Smiley Face (Photo credit: Wikipedia)

My realtor finally got in touch with the bank. I do not have to re apply even thought we missed the date by one day. Yeppie!!! No more faxing 52 pages. No more pins and needles. This is going to happen. My baby is getting closer and closer. I know I have many hurdles before that. I am not even ready to think about all that.

I am excited about the new adventures of my life. The change of going back home. I have a friend at home who seems board. Well I told her I don’t mind going places by myself. Which is kind of lie. I use to not mind. Now I do a bit. So I will be dragging her along when I find things to do. She said she is up for it. We will see when I get there.
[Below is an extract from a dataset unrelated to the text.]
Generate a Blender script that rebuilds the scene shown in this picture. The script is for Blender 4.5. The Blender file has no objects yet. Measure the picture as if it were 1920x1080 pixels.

The sad part is that I still can’t move for a few months after I am out of my house. I need to save up some money. I can’t move anywhere totally broke. I have to eat. I still have bills to pay.  I am keeping hope alive that something else might materialize. Who knows!! Life is stranger than fiction.

I am smiling!

Boston - Back Bay: Boylston Street (Aerial)

Boston – Back Bay: Boylston Street (Aerial) (Photo credit: wallyg)

I am in a good place. I finally feel like good things are coming my way. I now have three people interested in purchasing my house. Which sucks for me in the sence that I bought a house that isn’t worth shit.

It does relieve me from this house and I can get to the rest of my life. Now with these three offers the bank is taking it time getting back to t my realtor. If it isn’t one thing it is another. I know it will work out. I am not ready to pack but ready to move. I know that doesn’t make much sence.

On a brighter note I have been the bell of the ball on the dating website. I had my neighbor look at my profile and give me suggestions. Well they worked. I took his suggestions, and now I am getting a lot of message each day. Granted I have put the location as Boston. It is nice to get message asking when will you be in town? Even thought that is literally months away.